Direction
Return, without pictures, the lines from the start of the data through the one that contains "return Vector((p.x, p.y, z))".

--------------------------------

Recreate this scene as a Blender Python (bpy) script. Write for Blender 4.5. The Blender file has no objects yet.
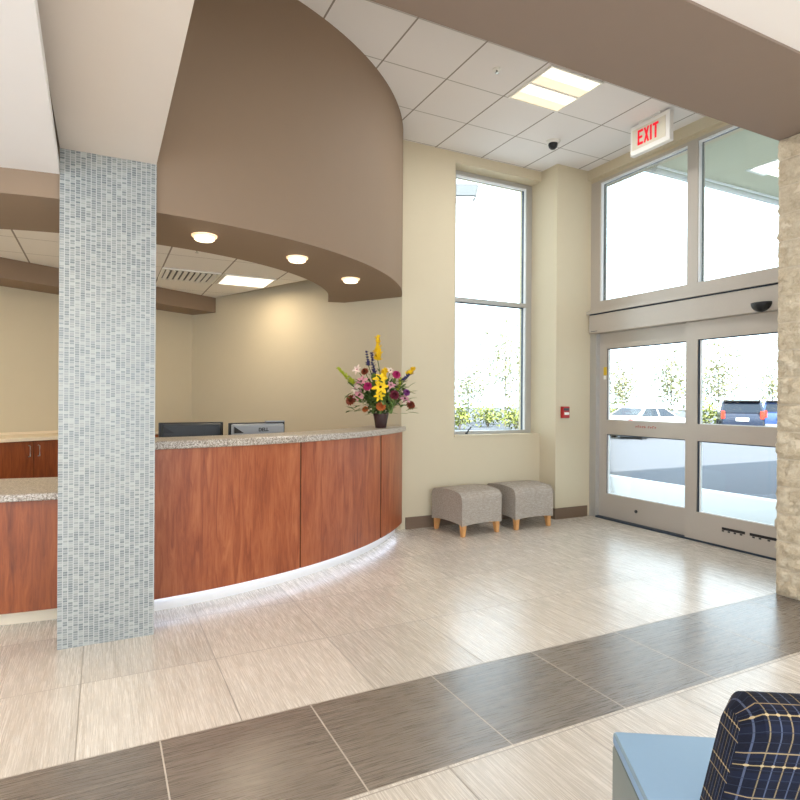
import bpy, bmesh, math, random
from mathutils import Vector, Matrix, noise
rnd = random.Random(7)
sc = bpy.context.scene
COL = sc.collection
H = 1.42
PI = math.pi

# ------------------------------------------------------------------ camera
YAW, PIT, ROL, FPX = 0.469652, -0.00076, -0.0064, 585.68
fwd = Vector((math.sin(YAW) * math.cos(PIT), math.cos(YAW) * math.cos(PIT), math.sin(PIT)))
r0 = Vector((math.cos(YAW), -math.sin(YAW), 0))
d0 = fwd.cross(r0)
rgt = math.cos(ROL) * r0 + math.sin(ROL) * d0
dwn = -math.sin(ROL) * r0 + math.cos(ROL) * d0
cam = bpy.data.cameras.new('camera')
co = bpy.data.objects.new('camera', cam)
COL.objects.link(co)
m3 = Matrix((rgt, -dwn, -fwd)).transposed()
co.matrix_world = Matrix.Translation((0, 0, H)) @ m3.to_4x4()
cam.sensor_width = 36
cam.lens = FPX / 800 * 36
cam.clip_end = 400
sc.camera = co
FH = Vector((math.sin(YAW), math.cos(YAW), 0))
RH = Vector((math.cos(YAW), -math.sin(YAW), 0))


def spot(u, depth, z=0.0):
    """ground spot seen in direction u (0..800 across the view) at a given distance"""
    p = FH * depth + RH * ((u - 400) / FPX * depth)
    return Vector((p.x, p.y, z))


# ------------------------------------------------------------------ materials
def lin(c):
    return tuple(((v / 255) / 12.92 if v / 255 <= .04045 else (((v / 255) + .055) / 1.055) ** 2.4) for v in c) + (1,)


class NT:
    def __init__(s, name):
        s.m = bpy.data.materials.new(name)
        s.m.use_nodes = True
        s.t = s.m.node_tree
        s.b = s.t.nodes['Principled BSDF']
        s.out = s.t.nodes['Material Output']

    def n(s, typ, **kw):
        x = s.t.nodes.new(typ)
        for k, v in kw.items():
            setattr(x, k, v)
        return x

    def l(s, a, b):
        s.t.links.new(a, b)

    def val(s, sock, v):
        if hasattr(v, 'links') or hasattr(v, 'is_linked'):
            s.l(v, sock)
        else:
            sock.default_value = v

    def math(s, op, a, b=0.0, c=0.0):
        x = s.n('ShaderNodeMath', operation=op)
        s.val(x.inputs[0], a)
        s.val(x.inputs[1], b)
        s.val(x.inputs[2], c)
        return x.outputs[0]

    def mix(s, f, a, b):
        x = s.n('ShaderNodeMix', data_type='RGBA')
        s.val(x.inputs[0], f)
        s.val(x.inputs[6], a)
        s.val(x.inputs[7], b)
        return x.outputs[2]

    def coord(s, kind='Object', scale=(1, 1, 1), loc=(0, 0, 0), rot=(0, 0, 0)):
        c = s.n('ShaderNodeTexCoord')
        mp = s.n('ShaderNodeMapping')
        mp.inputs['Scale'].default_value = scale
        mp.inputs['Location'].default_value = loc
        mp.inputs['Rotation'].default_value = rot
        s.l(c.outputs[kind], mp.inputs[0])
        return mp.outputs[0]

    def noise(s, vec, scale, detail=3, rough=.5):
        x = s.n('ShaderNodeTexNoise')
        s.l(vec, x.inputs['Vector'])
        x.inputs['Scale'].default_value = scale
        x.inputs['Detail'].default_value = detail
        x.inputs['Roughness'].default_value = rough
        return x.outputs['Fac']

    def ramp(s, f, stops):
        x = s.n('ShaderNodeValToRGB')
        s.l(f, x.inputs[0])
        e = x.color_ramp.elements
        while len(e) < len(stops):
            e.new(.5)
        for q, (p, c) in zip(e, stops):
            q.position = p
            q.color = c
        return x.outputs[0]

    def bump(s, h, strength=.3, dist=.01):
        x = s.n('ShaderNodeBump')
        x.inputs['Strength'].default_value = strength
        x.inputs['Distance'].default_value = dist
        s.l(h, x.inputs['Height'])
        s.l(x.outputs[0], s.b.inputs['Normal'])

    def sep(s, vec):
        x = s.n('ShaderNodeSeparateXYZ')
        s.l(vec, x.inputs[0])
        return x.outputs

    def comb(s, x_, y_, z_=0.0):
        x = s.n('ShaderNodeCombineXYZ')
        for i, v in enumerate((x_, y_, z_)):
            s.val(x.inputs[i], v)
        return x.outputs[0]


def flat(name, c, rough=.6, metal=0, spec=.5, var=.04, scale=30, bump=0):
    t = NT(name)
    v = t.coord()
    f = t.noise(v, scale, 4)
    a = lin(c)
    lo = tuple(x * (1 - var) for x in a[:3]) + (1,)
    hi = tuple(min(1, x * (1 + var)) for x in a[:3]) + (1,)
    t.l(t.mix(f, lo, hi), t.b.inputs['Base Color'])
    t.b.inputs['Roughness'].default_value = rough
    t.b.inputs['Metallic'].default_value = metal
    t.b.inputs['Specular IOR Level'].default_value = spec
    if bump:
        t.bump(f, bump, .004)
    return t.m


def emis(name, c, s, base=(240, 240, 235)):
    t = NT(name)
    t.b.inputs['Base Color'].default_value = lin(base)
    t.b.inputs['Emission Color'].default_value = lin(c)
    t.b.inputs['Emission Strength'].default_value = s
    return t.m


def glass(name, tint=(.97, 1, .985), refl=.06):
    t = NT(name)
    tr = t.n('ShaderNodeBsdfTransparent')
    tr.inputs[0].default_value = tint + (1,)
    gl = t.n('ShaderNodeBsdfGlossy')
    gl.inputs['Roughness'].default_value = .02
    lw = t.n('ShaderNodeFresnel')
    lw.inputs[0].default_value = 1.45
    mx = t.n('ShaderNodeMixShader')
    t.l(t.math('MULTIPLY', lw.outputs[0], .6), mx.inputs[0])
    t.l(tr.outputs[0], mx.inputs[1])
    t.l(gl.outputs[0], mx.inputs[2])
    t.l(mx.outputs[0], t.out.inputs[0])
    return t.m


def tile_floor(name, px, py, ox, oy, ca, cb, grout, along='Y', gw=.005, rough=.34, tilevar=.09):
    t = NT(name)
    P = t.coord('Object')
    s = t.sep(P)
    fx = t.math('DIVIDE', t.math('SUBTRACT', s[0], ox), px)
    fy = t.math('DIVIDE', t.math('SUBTRACT', s[1], oy), py)
    ix, iy = t.math('FLOOR', fx), t.math('FLOOR', fy)
    ux = t.math('MULTIPLY', t.math('ABSOLUTE', t.math('SUBTRACT', t.math('FRACT', t.math('ADD', fx, .5)), .5)), px)
    uy = t.math('MULTIPLY', t.math('ABSOLUTE', t.math('SUBTRACT', t.math('FRACT', t.math('ADD', fy, .5)), .5)), py)
    joint = t.math('LESS_THAN', t.math('MINIMUM', ux, uy), gw / 2)
    wn = t.n('ShaderNodeTexWhiteNoise', noise_dimensions='2D')
    t.l(t.comb(ix, iy), wn.inputs['Vector'])
    rv = wn.outputs['Value']
    off = t.math('MULTIPLY', rv, 37.0)
    if along == 'Y':
        v1 = t.comb(t.math('ADD', t.math('MULTIPLY', s[0], 70), off), t.math('MULTIPLY', s[1], 1.8), off)
        v2 = t.comb(t.math('ADD', t.math('MULTIPLY', s[0], 240), off), t.math('MULTIPLY', s[1], 7), off)
    else:
        v1 = t.comb(t.math('MULTIPLY', s[0], 1.8), t.math('ADD', t.math('MULTIPLY', s[1], 70), off), off)
        v2 = t.comb(t.math('MULTIPLY', s[0], 7), t.math('ADD', t.math('MULTIPLY', s[1], 240), off), off)
    n1 = t.noise(v1, 1, 4, .6)
    n2 = t.noise(v2, 1, 3, .6)
    f = t.math('ADD', t.math('MULTIPLY', n1, .65), t.math('MULTIPLY', n2, .35))
    c = t.ramp(f, [(.36, lin(ca)), (.64, lin(cb))])
    hsv = t.n('ShaderNodeHueSaturation')
    t.l(c, hsv.inputs['Color'])
    t.l(t.math('ADD', t.math('MULTIPLY', rv, tilevar), 1 - tilevar / 2), hsv.inputs['Value'])
    c2 = t.mix(joint, hsv.outputs[0], lin(grout))
    t.l(c2, t.b.inputs['Base Color'])
    t.b.inputs['Specular IOR Level'].default_value = .9
    t.val(t.b.inputs['Roughness'], t.math('ADD', t.math('MULTIPLY', joint, .3), t.math('ADD', t.math('MULTIPLY', n2, .12), rough - .06)))
    t.bump(t.math('SUBTRACT', t.math('MULTIPLY', n2, .3), joint), .05, .004)
    return t.m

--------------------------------

Solution
Recreate this scene as a Blender Python (bpy) script. Write for Blender 4.5. The Blender file has no objects yet.
import bpy, bmesh, math, random
from mathutils import Vector, Matrix, noise
rnd = random.Random(7)
sc = bpy.context.scene
COL = sc.collection
H = 1.42
PI = math.pi

# ------------------------------------------------------------------ camera
YAW, PIT, ROL, FPX = 0.469652, -0.00076, -0.0064, 585.68
fwd = Vector((math.sin(YAW) * math.cos(PIT), math.cos(YAW) * math.cos(PIT), math.sin(PIT)))
r0 = Vector((math.cos(YAW), -math.sin(YAW), 0))
d0 = fwd.cross(r0)
rgt = math.cos(ROL) * r0 + math.sin(ROL) * d0
dwn = -math.sin(ROL) * r0 + math.cos(ROL) * d0
cam = bpy.data.cameras.new('camera')
co = bpy.data.objects.new('camera', cam)
COL.objects.link(co)
m3 = Matrix((rgt, -dwn, -fwd)).transposed()
co.matrix_world = Matrix.Translation((0, 0, H)) @ m3.to_4x4()
cam.sensor_width = 36
cam.lens = FPX / 800 * 36
cam.clip_end = 400
sc.camera = co
FH = Vector((math.sin(YAW), math.cos(YAW), 0))
RH = Vector((math.cos(YAW), -math.sin(YAW), 0))


def spot(u, depth, z=0.0):
    """ground spot seen in direction u (0..800 across the view) at a given distance"""
    p = FH * depth + RH * ((u - 400) / FPX * depth)
    return Vector((p.x, p.y, z))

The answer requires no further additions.